SUPPLIED DATA:

* Start *

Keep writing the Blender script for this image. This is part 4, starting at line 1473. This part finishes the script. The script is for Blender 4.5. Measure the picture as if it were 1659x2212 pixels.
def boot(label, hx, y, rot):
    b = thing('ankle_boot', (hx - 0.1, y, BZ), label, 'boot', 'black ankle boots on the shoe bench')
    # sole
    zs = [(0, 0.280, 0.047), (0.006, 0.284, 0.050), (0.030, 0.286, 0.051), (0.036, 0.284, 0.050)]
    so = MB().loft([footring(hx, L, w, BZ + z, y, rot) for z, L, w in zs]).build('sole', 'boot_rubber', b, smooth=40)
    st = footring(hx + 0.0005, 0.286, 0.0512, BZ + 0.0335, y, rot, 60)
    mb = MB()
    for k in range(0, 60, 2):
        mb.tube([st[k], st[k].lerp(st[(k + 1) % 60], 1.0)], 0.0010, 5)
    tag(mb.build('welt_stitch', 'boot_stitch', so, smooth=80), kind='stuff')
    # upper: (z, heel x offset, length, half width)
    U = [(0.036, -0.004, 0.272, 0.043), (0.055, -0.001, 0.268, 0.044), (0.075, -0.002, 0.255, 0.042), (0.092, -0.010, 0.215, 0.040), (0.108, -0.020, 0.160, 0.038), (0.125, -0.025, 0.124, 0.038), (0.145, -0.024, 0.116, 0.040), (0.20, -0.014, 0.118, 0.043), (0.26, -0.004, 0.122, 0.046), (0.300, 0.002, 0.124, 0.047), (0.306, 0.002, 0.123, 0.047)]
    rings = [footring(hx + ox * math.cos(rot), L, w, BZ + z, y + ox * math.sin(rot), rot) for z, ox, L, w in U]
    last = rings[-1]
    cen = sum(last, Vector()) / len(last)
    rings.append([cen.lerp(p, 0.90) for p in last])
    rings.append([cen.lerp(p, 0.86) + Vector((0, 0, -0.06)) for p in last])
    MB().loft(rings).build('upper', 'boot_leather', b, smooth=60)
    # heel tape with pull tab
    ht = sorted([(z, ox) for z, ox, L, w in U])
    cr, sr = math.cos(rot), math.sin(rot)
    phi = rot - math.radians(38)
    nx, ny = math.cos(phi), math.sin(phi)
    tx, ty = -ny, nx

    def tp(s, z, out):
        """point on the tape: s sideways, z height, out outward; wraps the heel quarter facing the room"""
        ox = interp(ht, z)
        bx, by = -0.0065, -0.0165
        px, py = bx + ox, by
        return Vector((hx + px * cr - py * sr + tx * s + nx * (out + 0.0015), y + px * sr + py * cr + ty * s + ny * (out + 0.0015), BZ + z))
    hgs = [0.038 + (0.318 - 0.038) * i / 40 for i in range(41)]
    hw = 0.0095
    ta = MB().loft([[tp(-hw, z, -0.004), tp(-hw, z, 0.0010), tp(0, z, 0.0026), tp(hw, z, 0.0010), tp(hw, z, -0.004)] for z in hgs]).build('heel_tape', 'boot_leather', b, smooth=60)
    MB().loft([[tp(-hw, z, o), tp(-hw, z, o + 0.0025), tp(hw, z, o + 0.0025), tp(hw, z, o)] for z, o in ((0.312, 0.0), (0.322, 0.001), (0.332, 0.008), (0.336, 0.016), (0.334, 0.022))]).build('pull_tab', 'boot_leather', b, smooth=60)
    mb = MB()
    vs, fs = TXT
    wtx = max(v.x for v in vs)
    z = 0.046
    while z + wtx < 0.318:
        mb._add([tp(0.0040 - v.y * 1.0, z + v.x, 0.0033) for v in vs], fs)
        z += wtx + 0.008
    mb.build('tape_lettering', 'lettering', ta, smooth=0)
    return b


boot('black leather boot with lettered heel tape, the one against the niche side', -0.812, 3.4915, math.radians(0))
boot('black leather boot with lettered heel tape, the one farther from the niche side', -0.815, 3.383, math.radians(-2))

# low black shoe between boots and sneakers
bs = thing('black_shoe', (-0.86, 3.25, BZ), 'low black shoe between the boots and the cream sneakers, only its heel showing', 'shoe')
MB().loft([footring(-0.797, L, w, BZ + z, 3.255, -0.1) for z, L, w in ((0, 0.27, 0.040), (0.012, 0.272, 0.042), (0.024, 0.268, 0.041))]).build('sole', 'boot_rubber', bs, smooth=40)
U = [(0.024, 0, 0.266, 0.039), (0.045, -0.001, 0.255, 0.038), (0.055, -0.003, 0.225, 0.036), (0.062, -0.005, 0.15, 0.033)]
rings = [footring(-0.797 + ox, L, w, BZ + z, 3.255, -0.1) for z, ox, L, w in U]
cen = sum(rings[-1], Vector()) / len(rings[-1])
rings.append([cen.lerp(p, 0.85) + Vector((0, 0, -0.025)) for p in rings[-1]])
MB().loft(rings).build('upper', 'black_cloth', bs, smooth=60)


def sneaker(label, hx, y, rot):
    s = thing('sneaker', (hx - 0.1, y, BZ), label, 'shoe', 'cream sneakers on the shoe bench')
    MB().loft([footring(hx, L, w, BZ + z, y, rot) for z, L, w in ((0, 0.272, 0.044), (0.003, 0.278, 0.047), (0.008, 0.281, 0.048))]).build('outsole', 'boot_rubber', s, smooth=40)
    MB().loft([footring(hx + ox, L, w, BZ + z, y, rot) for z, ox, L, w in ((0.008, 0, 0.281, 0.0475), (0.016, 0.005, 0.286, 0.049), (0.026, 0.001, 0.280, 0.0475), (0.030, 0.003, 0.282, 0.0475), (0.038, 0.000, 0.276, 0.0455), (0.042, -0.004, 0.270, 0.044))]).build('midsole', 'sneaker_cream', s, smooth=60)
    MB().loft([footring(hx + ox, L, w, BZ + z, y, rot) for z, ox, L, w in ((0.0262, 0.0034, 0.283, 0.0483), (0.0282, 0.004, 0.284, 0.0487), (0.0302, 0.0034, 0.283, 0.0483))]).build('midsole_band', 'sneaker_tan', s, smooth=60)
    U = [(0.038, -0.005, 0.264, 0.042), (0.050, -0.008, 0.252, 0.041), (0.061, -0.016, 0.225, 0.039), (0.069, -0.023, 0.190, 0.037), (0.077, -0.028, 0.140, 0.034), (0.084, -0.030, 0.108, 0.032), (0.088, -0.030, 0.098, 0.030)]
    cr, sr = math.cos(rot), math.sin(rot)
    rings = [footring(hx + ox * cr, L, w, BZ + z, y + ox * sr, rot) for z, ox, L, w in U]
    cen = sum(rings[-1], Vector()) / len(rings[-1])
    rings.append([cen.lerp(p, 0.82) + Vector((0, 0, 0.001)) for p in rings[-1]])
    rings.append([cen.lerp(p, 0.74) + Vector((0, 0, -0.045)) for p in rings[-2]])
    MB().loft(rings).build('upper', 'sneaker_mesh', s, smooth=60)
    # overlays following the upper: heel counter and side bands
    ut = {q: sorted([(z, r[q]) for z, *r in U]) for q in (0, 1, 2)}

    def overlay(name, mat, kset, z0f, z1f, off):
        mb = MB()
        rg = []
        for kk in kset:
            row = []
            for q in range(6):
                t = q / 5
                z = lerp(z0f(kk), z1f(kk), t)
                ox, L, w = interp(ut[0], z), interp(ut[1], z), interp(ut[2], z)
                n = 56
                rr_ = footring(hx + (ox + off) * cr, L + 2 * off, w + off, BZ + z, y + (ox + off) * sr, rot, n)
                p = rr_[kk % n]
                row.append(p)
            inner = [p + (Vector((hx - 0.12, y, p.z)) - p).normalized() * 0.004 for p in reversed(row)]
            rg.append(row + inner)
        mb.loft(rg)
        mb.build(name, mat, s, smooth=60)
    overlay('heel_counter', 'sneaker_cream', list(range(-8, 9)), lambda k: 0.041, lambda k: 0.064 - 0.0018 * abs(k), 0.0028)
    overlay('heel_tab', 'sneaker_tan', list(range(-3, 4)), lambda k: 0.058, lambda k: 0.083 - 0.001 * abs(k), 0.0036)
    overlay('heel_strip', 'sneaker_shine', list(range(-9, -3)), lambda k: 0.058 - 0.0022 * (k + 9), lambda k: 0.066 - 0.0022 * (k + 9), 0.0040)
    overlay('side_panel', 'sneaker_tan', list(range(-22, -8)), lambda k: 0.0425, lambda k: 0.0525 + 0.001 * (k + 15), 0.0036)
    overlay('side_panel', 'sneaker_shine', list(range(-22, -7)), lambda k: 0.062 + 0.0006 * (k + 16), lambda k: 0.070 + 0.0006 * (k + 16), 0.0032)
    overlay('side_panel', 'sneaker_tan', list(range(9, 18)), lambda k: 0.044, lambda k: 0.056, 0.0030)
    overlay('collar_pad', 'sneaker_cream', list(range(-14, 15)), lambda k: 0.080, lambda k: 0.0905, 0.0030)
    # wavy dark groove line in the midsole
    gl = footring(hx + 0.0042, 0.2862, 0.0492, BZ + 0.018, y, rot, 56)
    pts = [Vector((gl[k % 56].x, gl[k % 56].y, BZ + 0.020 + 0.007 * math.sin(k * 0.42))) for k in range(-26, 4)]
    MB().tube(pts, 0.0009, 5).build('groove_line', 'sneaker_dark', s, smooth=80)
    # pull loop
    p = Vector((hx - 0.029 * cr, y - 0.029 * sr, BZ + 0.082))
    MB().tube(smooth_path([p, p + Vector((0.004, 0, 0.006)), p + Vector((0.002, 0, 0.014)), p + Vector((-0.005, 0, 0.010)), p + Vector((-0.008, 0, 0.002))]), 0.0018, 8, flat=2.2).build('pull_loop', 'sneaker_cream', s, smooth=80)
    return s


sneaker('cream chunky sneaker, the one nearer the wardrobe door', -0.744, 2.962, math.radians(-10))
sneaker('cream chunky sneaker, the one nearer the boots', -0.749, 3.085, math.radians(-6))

* End *

WRITTEN REQUEST: From the first line above through the line that contains "tx, ty = -ny, nx", quote each line exactly. Output nothing more.

COMPLETE ANSWER:
Keep writing the Blender script for this image. This is part 4, starting at line 1473. This part finishes the script. The script is for Blender 4.5. Measure the picture as if it were 1659x2212 pixels.
def boot(label, hx, y, rot):
    b = thing('ankle_boot', (hx - 0.1, y, BZ), label, 'boot', 'black ankle boots on the shoe bench')
    # sole
    zs = [(0, 0.280, 0.047), (0.006, 0.284, 0.050), (0.030, 0.286, 0.051), (0.036, 0.284, 0.050)]
    so = MB().loft([footring(hx, L, w, BZ + z, y, rot) for z, L, w in zs]).build('sole', 'boot_rubber', b, smooth=40)
    st = footring(hx + 0.0005, 0.286, 0.0512, BZ + 0.0335, y, rot, 60)
    mb = MB()
    for k in range(0, 60, 2):
        mb.tube([st[k], st[k].lerp(st[(k + 1) % 60], 1.0)], 0.0010, 5)
    tag(mb.build('welt_stitch', 'boot_stitch', so, smooth=80), kind='stuff')
    # upper: (z, heel x offset, length, half width)
    U = [(0.036, -0.004, 0.272, 0.043), (0.055, -0.001, 0.268, 0.044), (0.075, -0.002, 0.255, 0.042), (0.092, -0.010, 0.215, 0.040), (0.108, -0.020, 0.160, 0.038), (0.125, -0.025, 0.124, 0.038), (0.145, -0.024, 0.116, 0.040), (0.20, -0.014, 0.118, 0.043), (0.26, -0.004, 0.122, 0.046), (0.300, 0.002, 0.124, 0.047), (0.306, 0.002, 0.123, 0.047)]
    rings = [footring(hx + ox * math.cos(rot), L, w, BZ + z, y + ox * math.sin(rot), rot) for z, ox, L, w in U]
    last = rings[-1]
    cen = sum(last, Vector()) / len(last)
    rings.append([cen.lerp(p, 0.90) for p in last])
    rings.append([cen.lerp(p, 0.86) + Vector((0, 0, -0.06)) for p in last])
    MB().loft(rings).build('upper', 'boot_leather', b, smooth=60)
    # heel tape with pull tab
    ht = sorted([(z, ox) for z, ox, L, w in U])
    cr, sr = math.cos(rot), math.sin(rot)
    phi = rot - math.radians(38)
    nx, ny = math.cos(phi), math.sin(phi)
    tx, ty = -ny, nx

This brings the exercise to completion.